Bah!
Many years ago I took my first contract at a small printing plant to write code in Applications Manager.
That language was a list of parameters that a central program would decipher into VT-> Mainframe applications. Not in any way man-sensible (to use a phrase current at that time).
The method of making these things was to construct a 'logic chart' of drop-thru conditions and then turn that into the code.
The department was very small, and the DPM was well-loved. He didn't use logic charts, so no-one did. And they really needed to.
I was asked to debug one of tghe programs and offered extra hours to do it, and for a week I took over a really long table (printer, remember?) and opened up the yards of greenbar carpet, crawling down it with a highlighter.
The programmer had obviously started an idea train, worked it all day, then come in the next day and completely forgotten what they were doing, so started anew. There were entire paragraphs of code that were never accessed, but it took ages to discover that with enough confidence that they could be cut out. In retrospect I should have just asked for the spec and rewritten it.
Part of the problem lay with that spec, which had several different functions bundled into what should have been a bunch of single function transactions.
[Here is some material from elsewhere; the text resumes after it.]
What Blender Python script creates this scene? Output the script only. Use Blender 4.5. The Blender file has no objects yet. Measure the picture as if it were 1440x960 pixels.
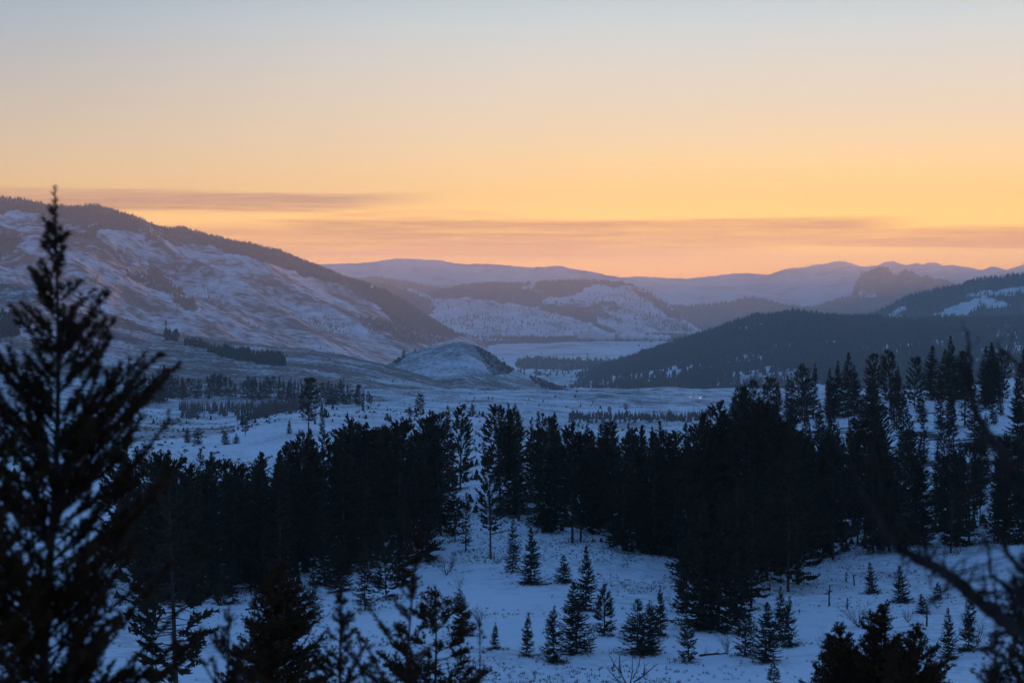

Well, analysts and programmers were all relatively new to the job.
Eventually I had it all sorted out on a Friday, and I left the resulting code in the library to be promoted to production, and left to take up a weekend of drinking.
Monday morning I was approached by the boss to ask if I had any backup copies.
"No" I said. "Why?"
Because my suffered-over and laboriously edited code had been overwritten - by the original mess. The mangler responsible had not made a backup of anything before they started Operation Maximum Destruct.
I shrugged and politely said there was no time now to do it over, because my contract was ending in a couple of days, which were to be filled with the finishing of my other scheduled work.